# Directions for this task
Your task is to quote, unchanged, only the lines from the one with "Use Blender 4.5." through the one with "struct('trim_1', mb, 'white_trim', 'white", both ends included.

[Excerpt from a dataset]

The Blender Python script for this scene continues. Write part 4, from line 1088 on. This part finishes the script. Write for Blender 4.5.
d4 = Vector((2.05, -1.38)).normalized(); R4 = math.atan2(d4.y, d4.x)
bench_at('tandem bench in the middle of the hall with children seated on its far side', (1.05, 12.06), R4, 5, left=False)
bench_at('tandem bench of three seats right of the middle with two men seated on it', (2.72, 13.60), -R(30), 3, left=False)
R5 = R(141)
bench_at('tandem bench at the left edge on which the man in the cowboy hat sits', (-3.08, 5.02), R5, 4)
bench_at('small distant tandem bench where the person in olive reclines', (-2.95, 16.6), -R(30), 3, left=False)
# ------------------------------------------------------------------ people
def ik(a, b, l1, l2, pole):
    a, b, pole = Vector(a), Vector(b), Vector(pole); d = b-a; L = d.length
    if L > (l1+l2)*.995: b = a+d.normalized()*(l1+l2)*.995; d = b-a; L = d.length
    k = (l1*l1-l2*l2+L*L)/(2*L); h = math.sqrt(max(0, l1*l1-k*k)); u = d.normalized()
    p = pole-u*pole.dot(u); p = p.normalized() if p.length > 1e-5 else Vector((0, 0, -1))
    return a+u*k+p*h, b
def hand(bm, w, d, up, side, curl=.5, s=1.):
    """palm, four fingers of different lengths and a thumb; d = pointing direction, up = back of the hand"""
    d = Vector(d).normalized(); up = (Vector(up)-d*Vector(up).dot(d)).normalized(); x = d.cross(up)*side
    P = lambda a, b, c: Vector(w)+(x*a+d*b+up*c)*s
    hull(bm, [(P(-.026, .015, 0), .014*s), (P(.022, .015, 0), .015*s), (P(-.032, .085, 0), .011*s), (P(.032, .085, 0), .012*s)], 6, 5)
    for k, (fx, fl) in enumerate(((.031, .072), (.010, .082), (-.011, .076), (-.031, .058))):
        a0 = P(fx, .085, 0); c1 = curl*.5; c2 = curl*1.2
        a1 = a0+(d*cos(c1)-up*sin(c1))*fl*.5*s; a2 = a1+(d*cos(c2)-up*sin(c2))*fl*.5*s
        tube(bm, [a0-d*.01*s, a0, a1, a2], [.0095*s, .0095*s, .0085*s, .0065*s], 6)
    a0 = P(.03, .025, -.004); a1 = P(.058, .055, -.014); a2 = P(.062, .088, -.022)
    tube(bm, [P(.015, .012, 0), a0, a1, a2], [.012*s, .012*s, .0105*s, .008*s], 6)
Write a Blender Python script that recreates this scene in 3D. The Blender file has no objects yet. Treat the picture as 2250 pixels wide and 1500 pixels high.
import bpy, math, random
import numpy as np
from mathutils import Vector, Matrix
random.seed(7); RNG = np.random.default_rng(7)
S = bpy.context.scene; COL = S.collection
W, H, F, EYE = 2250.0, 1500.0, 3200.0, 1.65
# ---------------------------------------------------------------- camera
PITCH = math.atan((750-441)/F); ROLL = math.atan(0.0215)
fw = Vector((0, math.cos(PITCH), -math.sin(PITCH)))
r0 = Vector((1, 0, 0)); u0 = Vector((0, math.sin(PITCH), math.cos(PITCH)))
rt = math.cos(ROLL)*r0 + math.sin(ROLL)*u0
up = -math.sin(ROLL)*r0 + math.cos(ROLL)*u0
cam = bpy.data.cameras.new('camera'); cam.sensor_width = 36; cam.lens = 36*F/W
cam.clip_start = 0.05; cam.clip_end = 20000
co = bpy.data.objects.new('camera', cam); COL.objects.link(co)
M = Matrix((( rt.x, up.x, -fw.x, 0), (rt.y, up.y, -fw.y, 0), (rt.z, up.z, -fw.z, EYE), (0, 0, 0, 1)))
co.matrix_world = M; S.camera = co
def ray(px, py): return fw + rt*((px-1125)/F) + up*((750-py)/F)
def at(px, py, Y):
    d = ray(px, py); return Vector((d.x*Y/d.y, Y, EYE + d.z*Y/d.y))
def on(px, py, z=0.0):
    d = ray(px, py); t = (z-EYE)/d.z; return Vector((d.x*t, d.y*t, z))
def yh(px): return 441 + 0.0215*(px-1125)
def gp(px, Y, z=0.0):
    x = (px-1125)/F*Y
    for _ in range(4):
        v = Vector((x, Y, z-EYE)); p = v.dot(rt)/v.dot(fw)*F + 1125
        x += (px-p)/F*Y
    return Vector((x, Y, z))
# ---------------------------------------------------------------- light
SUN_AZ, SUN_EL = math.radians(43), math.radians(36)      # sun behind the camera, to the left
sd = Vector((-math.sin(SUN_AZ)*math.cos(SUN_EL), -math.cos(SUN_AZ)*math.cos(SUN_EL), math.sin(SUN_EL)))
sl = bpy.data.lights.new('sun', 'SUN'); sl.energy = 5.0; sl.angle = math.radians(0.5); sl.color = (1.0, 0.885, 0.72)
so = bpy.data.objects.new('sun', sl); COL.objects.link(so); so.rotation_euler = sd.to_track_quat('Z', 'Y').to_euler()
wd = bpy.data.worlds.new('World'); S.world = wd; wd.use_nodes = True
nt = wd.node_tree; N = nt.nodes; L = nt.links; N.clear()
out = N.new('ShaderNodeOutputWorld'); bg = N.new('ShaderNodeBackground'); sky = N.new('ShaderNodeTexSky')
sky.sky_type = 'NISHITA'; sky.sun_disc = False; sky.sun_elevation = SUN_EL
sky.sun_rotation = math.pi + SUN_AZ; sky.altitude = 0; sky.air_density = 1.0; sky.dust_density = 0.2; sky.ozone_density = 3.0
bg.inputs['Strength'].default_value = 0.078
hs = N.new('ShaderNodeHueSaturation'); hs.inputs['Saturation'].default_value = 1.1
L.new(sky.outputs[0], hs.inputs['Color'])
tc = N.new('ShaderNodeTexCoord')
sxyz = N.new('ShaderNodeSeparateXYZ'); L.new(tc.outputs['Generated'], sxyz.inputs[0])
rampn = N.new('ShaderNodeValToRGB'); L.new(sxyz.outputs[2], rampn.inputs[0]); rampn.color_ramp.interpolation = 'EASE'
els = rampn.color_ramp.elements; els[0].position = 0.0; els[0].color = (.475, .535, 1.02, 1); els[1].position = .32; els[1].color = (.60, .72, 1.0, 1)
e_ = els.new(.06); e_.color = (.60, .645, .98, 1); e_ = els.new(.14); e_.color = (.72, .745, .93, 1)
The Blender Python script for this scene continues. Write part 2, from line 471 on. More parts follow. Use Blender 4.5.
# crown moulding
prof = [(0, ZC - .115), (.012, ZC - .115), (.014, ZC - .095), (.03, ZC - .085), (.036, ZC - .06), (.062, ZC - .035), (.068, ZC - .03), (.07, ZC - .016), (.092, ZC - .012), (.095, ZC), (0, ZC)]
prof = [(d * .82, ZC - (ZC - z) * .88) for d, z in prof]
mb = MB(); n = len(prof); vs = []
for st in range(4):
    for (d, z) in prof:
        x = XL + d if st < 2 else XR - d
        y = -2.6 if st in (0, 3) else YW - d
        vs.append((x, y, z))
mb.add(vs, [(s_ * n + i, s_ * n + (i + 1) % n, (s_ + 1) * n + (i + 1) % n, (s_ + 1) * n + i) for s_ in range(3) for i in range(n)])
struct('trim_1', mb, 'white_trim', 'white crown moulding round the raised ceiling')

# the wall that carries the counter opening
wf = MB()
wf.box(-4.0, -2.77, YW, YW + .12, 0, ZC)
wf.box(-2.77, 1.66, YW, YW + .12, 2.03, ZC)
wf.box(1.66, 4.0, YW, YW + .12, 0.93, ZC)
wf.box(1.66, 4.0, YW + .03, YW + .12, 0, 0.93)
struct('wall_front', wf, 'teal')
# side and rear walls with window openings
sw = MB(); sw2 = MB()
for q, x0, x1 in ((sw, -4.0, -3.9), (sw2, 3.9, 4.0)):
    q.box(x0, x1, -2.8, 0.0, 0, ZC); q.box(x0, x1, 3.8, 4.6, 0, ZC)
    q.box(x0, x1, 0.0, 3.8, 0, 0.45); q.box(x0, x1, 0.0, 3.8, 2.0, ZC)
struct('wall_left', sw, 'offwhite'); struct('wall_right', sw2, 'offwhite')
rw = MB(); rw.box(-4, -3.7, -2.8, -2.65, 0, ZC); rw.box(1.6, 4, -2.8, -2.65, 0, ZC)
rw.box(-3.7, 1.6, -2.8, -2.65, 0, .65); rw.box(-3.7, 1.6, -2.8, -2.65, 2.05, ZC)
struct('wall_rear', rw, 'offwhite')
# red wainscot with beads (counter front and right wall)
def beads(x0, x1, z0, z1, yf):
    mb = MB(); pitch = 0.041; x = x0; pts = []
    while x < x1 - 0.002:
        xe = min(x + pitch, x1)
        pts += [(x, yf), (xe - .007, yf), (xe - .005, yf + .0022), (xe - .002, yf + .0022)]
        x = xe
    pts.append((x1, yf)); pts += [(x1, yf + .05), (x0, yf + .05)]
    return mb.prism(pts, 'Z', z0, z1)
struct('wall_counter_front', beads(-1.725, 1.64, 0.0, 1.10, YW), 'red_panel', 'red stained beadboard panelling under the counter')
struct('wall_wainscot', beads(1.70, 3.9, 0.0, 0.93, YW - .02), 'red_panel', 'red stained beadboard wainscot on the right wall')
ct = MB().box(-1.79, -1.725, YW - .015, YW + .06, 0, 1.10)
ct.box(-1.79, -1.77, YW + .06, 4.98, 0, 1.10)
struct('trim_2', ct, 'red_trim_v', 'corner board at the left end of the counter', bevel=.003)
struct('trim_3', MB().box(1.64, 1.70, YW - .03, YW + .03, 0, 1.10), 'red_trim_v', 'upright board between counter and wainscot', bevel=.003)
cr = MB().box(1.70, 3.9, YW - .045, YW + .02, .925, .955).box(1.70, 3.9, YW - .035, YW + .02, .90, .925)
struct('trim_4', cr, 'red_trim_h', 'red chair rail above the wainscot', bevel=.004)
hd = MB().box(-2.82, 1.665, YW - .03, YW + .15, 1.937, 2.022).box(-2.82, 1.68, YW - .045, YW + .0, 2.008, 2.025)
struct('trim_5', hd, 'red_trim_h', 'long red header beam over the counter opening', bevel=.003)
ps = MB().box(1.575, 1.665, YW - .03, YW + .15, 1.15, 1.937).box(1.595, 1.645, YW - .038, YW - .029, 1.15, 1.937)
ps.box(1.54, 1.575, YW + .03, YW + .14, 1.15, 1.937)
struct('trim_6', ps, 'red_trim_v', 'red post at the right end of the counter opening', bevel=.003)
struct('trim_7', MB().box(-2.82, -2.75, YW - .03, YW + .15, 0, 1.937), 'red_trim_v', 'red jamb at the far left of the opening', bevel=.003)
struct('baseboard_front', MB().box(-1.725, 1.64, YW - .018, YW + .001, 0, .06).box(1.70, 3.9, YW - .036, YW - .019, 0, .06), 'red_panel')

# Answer
The Blender Python script for this scene continues. Write part 2, from line 471 on. More parts follow. Use Blender 4.5.
# crown moulding
prof = [(0, ZC - .115), (.012, ZC - .115), (.014, ZC - .095), (.03, ZC - .085), (.036, ZC - .06), (.062, ZC - .035), (.068, ZC - .03), (.07, ZC - .016), (.092, ZC - .012), (.095, ZC), (0, ZC)]
prof = [(d * .82, ZC - (ZC - z) * .88) for d, z in prof]
mb = MB(); n = len(prof); vs = []
for st in range(4):
    for (d, z) in prof:
        x = XL + d if st < 2 else XR - d
        y = -2.6 if st in (0, 3) else YW - d
        vs.append((x, y, z))
mb.add(vs, [(s_ * n + i, s_ * n + (i + 1) % n, (s_ + 1) * n + (i + 1) % n, (s_ + 1) * n + i) for s_ in range(3) for i in range(n)])
struct('trim_1', mb, 'white_trim', 'white crown moulding round the raised ceiling')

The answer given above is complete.